Will Work 4 Beer said:
Yeah, but you have to a) live in a state with a top public university and b) be able to get them into it; in-state competition at say, UC Berkeley, is pretty fierce. Paying out-of-state tuition to a public university is not much cheaper than a private school.
You also need to look at the overall opportunity cost. Some of the biggest expenses in a college education are more or less fixed: room&board, going to school vs. working. So if going away to private school costs:
($30K x 4) + ($25Kx4 for not working) + $(10K room/board x 4) = $260K
public school should cost about:
($7.5K X 4) + ($25Kx 4$ for not working) + ($10K room/board x 4) = $170K
I think you can pick up most of the delta in the first 5 years, if not sooner.
Another point is, that $30k is just the sticker price. You may be able to get state aid/merit/athletic scholarships to cover the rest. We had to do a few "show-downs" with the financial aid office, but we got a "discount" of about 50% of sticker price, and my parents and I split the rest. So it would have cost my parents the same if not more to send me to state U.
Sure, if you don't have a good state school in your state, you go out of state. Pay the price for a year, establish residency (hire a lawyer if you need to). The next three years will be at the lower in-state rate. I don't know how much more competitive prestigious state schools are than prestigious private schools. Prestigious schools are competitive, period. Sure UC Berkeley is competitive, but isn't Stanford too?
You make a good point re: opportunity cost. But what average college-bound high school grad has an opportunity cost of $25k for 9 months (since they can work in the summer, right?). I don't know what the average state school tuition is now, but my local state universities, it is a little over half the price you have indicated (it is more like $4k/yr). I'd guess the on-campus room and board at your average private school is more than the on-campus room and board at a public school (higher expectations, nicer facilities at private schools). Here's the comparison I have:
So if going away to private school costs:
($30K x 4) + ($10.5Kx4 for not working) + $(10K room/board x 4) = $202K
public school should cost about:
($5K X 4) + ($10.5Kx 4$ for not working) + ($9K room/board x 4) = $98K
Private school will "cost" about twice as much as public school.

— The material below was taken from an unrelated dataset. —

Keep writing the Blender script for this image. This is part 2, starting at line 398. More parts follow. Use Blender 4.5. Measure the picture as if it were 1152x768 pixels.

That $104,000 price differential is pretty substantial in my book, and it would require quite a bit more time than five years to make up the difference. 10 years? 20? Never? Why not go to a public U, then use that $104,000 as a down payment on your first house.
In my experience, I haven't seen a big difference in earning potential between public and private university educated workers, at least not to the degree WW4B has alluded. Unless you are comparing a Harvard grad to a Middle Southwestern Podunk University grad.